Write out each line beneath this one exactly as it reads.

--- begin SUPPLIED INFORMATION ---

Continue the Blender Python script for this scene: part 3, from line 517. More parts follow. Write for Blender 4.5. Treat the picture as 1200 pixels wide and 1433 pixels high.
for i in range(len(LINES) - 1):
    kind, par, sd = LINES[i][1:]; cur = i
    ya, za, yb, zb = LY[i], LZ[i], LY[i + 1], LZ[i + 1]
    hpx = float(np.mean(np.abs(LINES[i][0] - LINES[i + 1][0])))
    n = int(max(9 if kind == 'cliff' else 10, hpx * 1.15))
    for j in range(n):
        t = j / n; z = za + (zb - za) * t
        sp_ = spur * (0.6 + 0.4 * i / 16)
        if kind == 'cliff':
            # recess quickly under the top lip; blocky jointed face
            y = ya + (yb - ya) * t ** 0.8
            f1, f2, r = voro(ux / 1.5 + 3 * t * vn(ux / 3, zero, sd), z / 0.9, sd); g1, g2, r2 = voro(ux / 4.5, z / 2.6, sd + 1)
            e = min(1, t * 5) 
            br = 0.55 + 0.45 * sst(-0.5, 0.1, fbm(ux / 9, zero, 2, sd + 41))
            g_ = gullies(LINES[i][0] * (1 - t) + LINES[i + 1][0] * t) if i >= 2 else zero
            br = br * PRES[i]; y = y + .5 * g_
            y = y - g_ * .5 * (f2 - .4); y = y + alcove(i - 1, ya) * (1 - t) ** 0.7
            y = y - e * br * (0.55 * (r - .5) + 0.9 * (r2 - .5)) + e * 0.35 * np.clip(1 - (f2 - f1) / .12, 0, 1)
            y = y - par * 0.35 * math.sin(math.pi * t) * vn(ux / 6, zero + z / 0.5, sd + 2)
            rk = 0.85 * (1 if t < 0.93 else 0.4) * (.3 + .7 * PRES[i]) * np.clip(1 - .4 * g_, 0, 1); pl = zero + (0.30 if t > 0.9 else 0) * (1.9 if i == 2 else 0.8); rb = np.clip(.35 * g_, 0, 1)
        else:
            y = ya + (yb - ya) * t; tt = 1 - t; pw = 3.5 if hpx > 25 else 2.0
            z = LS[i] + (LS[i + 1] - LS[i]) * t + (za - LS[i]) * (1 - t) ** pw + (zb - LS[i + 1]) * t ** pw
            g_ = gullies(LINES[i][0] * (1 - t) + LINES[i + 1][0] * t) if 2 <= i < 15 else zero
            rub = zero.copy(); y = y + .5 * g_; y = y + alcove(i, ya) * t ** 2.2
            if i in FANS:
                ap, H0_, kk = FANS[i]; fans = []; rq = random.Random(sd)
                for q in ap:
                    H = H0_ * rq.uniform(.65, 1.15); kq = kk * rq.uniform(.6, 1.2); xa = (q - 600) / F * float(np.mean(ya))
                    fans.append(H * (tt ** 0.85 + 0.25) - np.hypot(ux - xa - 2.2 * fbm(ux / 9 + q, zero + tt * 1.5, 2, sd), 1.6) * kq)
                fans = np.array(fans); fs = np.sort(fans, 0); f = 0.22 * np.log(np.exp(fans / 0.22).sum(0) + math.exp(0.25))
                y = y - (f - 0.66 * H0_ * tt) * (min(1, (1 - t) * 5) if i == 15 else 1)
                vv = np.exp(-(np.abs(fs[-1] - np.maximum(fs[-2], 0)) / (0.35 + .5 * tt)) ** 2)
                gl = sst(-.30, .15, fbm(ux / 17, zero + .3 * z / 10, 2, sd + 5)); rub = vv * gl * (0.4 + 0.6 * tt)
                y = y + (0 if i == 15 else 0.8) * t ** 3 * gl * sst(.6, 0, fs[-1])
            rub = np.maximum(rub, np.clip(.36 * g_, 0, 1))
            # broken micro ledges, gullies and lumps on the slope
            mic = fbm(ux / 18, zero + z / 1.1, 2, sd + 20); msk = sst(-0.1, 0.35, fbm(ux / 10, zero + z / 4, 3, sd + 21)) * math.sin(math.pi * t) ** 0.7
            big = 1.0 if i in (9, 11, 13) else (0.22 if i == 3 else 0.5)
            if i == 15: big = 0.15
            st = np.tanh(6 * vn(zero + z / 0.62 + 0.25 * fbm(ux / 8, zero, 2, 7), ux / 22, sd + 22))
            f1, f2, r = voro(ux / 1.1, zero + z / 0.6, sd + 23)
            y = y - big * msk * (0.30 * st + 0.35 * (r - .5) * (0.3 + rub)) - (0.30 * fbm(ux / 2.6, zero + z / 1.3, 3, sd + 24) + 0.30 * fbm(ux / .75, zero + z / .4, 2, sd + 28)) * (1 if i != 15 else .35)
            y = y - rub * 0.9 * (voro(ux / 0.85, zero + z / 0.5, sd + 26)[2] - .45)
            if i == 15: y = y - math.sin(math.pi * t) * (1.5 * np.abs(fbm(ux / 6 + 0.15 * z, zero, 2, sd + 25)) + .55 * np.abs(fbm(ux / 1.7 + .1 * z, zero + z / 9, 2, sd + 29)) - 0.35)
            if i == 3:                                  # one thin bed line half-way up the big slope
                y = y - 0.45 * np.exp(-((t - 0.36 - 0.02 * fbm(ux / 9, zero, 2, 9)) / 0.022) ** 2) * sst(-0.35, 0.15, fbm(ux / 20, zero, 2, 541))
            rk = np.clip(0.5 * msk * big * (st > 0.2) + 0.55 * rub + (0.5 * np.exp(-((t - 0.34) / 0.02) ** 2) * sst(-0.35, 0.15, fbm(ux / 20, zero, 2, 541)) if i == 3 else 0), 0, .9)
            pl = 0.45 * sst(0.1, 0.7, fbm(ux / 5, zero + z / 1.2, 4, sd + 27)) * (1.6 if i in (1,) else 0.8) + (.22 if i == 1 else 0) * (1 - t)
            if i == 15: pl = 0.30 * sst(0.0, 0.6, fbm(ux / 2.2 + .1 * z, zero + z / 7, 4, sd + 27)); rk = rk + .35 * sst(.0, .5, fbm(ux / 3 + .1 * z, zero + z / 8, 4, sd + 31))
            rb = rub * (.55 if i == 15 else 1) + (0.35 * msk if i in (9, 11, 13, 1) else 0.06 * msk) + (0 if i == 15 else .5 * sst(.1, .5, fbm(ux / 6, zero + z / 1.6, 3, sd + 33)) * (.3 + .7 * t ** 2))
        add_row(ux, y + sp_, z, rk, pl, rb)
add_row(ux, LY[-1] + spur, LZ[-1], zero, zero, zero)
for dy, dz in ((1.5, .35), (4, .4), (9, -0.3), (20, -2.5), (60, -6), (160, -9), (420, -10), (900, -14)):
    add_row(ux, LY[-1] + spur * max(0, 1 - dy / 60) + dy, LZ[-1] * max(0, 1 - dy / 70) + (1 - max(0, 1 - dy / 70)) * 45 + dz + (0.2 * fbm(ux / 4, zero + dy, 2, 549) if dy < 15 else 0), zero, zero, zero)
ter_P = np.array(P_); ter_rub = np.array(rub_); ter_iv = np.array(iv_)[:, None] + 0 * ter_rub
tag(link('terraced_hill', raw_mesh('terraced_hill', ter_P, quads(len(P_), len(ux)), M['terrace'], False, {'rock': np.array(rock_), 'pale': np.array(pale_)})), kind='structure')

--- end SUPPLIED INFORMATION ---

• _EXERCISE ANSWER_:
Continue the Blender Python script for this scene: part 3, from line 517. More parts follow. Write for Blender 4.5. Treat the picture as 1200 pixels wide and 1433 pixels high.
for i in range(len(LINES) - 1):
    kind, par, sd = LINES[i][1:]; cur = i
    ya, za, yb, zb = LY[i], LZ[i], LY[i + 1], LZ[i + 1]
    hpx = float(np.mean(np.abs(LINES[i][0] - LINES[i + 1][0])))
    n = int(max(9 if kind == 'cliff' else 10, hpx * 1.15))
    for j in range(n):
        t = j / n; z = za + (zb - za) * t
        sp_ = spur * (0.6 + 0.4 * i / 16)
        if kind == 'cliff':
            # recess quickly under the top lip; blocky jointed face
            y = ya + (yb - ya) * t ** 0.8
            f1, f2, r = voro(ux / 1.5 + 3 * t * vn(ux / 3, zero, sd), z / 0.9, sd); g1, g2, r2 = voro(ux / 4.5, z / 2.6, sd + 1)
            e = min(1, t * 5) 
            br = 0.55 + 0.45 * sst(-0.5, 0.1, fbm(ux / 9, zero, 2, sd + 41))
            g_ = gullies(LINES[i][0] * (1 - t) + LINES[i + 1][0] * t) if i >= 2 else zero
            br = br * PRES[i]; y = y + .5 * g_
            y = y - g_ * .5 * (f2 - .4); y = y + alcove(i - 1, ya) * (1 - t) ** 0.7
            y = y - e * br * (0.55 * (r - .5) + 0.9 * (r2 - .5)) + e * 0.35 * np.clip(1 - (f2 - f1) / .12, 0, 1)
            y = y - par * 0.35 * math.sin(math.pi * t) * vn(ux / 6, zero + z / 0.5, sd + 2)
            rk = 0.85 * (1 if t < 0.93 else 0.4) * (.3 + .7 * PRES[i]) * np.clip(1 - .4 * g_, 0, 1); pl = zero + (0.30 if t > 0.9 else 0) * (1.9 if i == 2 else 0.8); rb = np.clip(.35 * g_, 0, 1)
        else:
            y = ya + (yb - ya) * t; tt = 1 - t; pw = 3.5 if hpx > 25 else 2.0
            z = LS[i] + (LS[i + 1] - LS[i]) * t + (za - LS[i]) * (1 - t) ** pw + (zb - LS[i + 1]) * t ** pw
            g_ = gullies(LINES[i][0] * (1 - t) + LINES[i + 1][0] * t) if 2 <= i < 15 else zero
            rub = zero.copy(); y = y + .5 * g_; y = y + alcove(i, ya) * t ** 2.2
            if i in FANS:
                ap, H0_, kk = FANS[i]; fans = []; rq = random.Random(sd)
                for q in ap:
                    H = H0_ * rq.uniform(.65, 1.15); kq = kk * rq.uniform(.6, 1.2); xa = (q - 600) / F * float(np.mean(ya))
                    fans.append(H * (tt ** 0.85 + 0.25) - np.hypot(ux - xa - 2.2 * fbm(ux / 9 + q, zero + tt * 1.5, 2, sd), 1.6) * kq)
                fans = np.array(fans); fs = np.sort(fans, 0); f = 0.22 * np.log(np.exp(fans / 0.22).sum(0) + math.exp(0.25))
                y = y - (f - 0.66 * H0_ * tt) * (min(1, (1 - t) * 5) if i == 15 else 1)
                vv = np.exp(-(np.abs(fs[-1] - np.maximum(fs[-2], 0)) / (0.35 + .5 * tt)) ** 2)
                gl = sst(-.30, .15, fbm(ux / 17, zero + .3 * z / 10, 2, sd + 5)); rub = vv * gl * (0.4 + 0.6 * tt)
                y = y + (0 if i == 15 else 0.8) * t ** 3 * gl * sst(.6, 0, fs[-1])
            rub = np.maximum(rub, np.clip(.36 * g_, 0, 1))
            # broken micro ledges, gullies and lumps on the slope
            mic = fbm(ux / 18, zero + z / 1.1, 2, sd + 20); msk = sst(-0.1, 0.35, fbm(ux / 10, zero + z / 4, 3, sd + 21)) * math.sin(math.pi * t) ** 0.7
            big = 1.0 if i in (9, 11, 13) else (0.22 if i == 3 else 0.5)
            if i == 15: big = 0.15
            st = np.tanh(6 * vn(zero + z / 0.62 + 0.25 * fbm(ux / 8, zero, 2, 7), ux / 22, sd + 22))
            f1, f2, r = voro(ux / 1.1, zero + z / 0.6, sd + 23)
            y = y - big * msk * (0.30 * st + 0.35 * (r - .5) * (0.3 + rub)) - (0.30 * fbm(ux / 2.6, zero + z / 1.3, 3, sd + 24) + 0.30 * fbm(ux / .75, zero + z / .4, 2, sd + 28)) * (1 if i != 15 else .35)
            y = y - rub * 0.9 * (voro(ux / 0.85, zero + z / 0.5, sd + 26)[2] - .45)
            if i == 15: y = y - math.sin(math.pi * t) * (1.5 * np.abs(fbm(ux / 6 + 0.15 * z, zero, 2, sd + 25)) + .55 * np.abs(fbm(ux / 1.7 + .1 * z, zero + z / 9, 2, sd + 29)) - 0.35)
            if i == 3:                                  # one thin bed line half-way up the big slope
                y = y - 0.45 * np.exp(-((t - 0.36 - 0.02 * fbm(ux / 9, zero, 2, 9)) / 0.022) ** 2) * sst(-0.35, 0.15, fbm(ux / 20, zero, 2, 541))
            rk = np.clip(0.5 * msk * big * (st > 0.2) + 0.55 * rub + (0.5 * np.exp(-((t - 0.34) / 0.02) ** 2) * sst(-0.35, 0.15, fbm(ux / 20, zero, 2, 541)) if i == 3 else 0), 0, .9)
            pl = 0.45 * sst(0.1, 0.7, fbm(ux / 5, zero + z / 1.2, 4, sd + 27)) * (1.6 if i in (1,) else 0.8) + (.22 if i == 1 else 0) * (1 - t)
            if i == 15: pl = 0.30 * sst(0.0, 0.6, fbm(ux / 2.2 + .1 * z, zero + z / 7, 4, sd + 27)); rk = rk + .35 * sst(.0, .5, fbm(ux / 3 + .1 * z, zero + z / 8, 4, sd + 31))
            rb = rub * (.55 if i == 15 else 1) + (0.35 * msk if i in (9, 11, 13, 1) else 0.06 * msk) + (0 if i == 15 else .5 * sst(.1, .5, fbm(ux / 6, zero + z / 1.6, 3, sd + 33)) * (.3 + .7 * t ** 2))
        add_row(ux, y + sp_, z, rk, pl, rb)
add_row(ux, LY[-1] + spur, LZ[-1], zero, zero, zero)
for dy, dz in ((1.5, .35), (4, .4), (9, -0.3), (20, -2.5), (60, -6), (160, -9), (420, -10), (900, -14)):
    add_row(ux, LY[-1] + spur * max(0, 1 - dy / 60) + dy, LZ[-1] * max(0, 1 - dy / 70) + (1 - max(0, 1 - dy / 70)) * 45 + dz + (0.2 * fbm(ux / 4, zero + dy, 2, 549) if dy < 15 else 0), zero, zero, zero)
ter_P = np.array(P_); ter_rub = np.array(rub_); ter_iv = np.array(iv_)[:, None] + 0 * ter_rub
tag(link('terraced_hill', raw_mesh('terraced_hill', ter_P, quads(len(P_), len(ux)), M['terrace'], False, {'rock': np.array(rock_), 'pale': np.array(pale_)})), kind='structure')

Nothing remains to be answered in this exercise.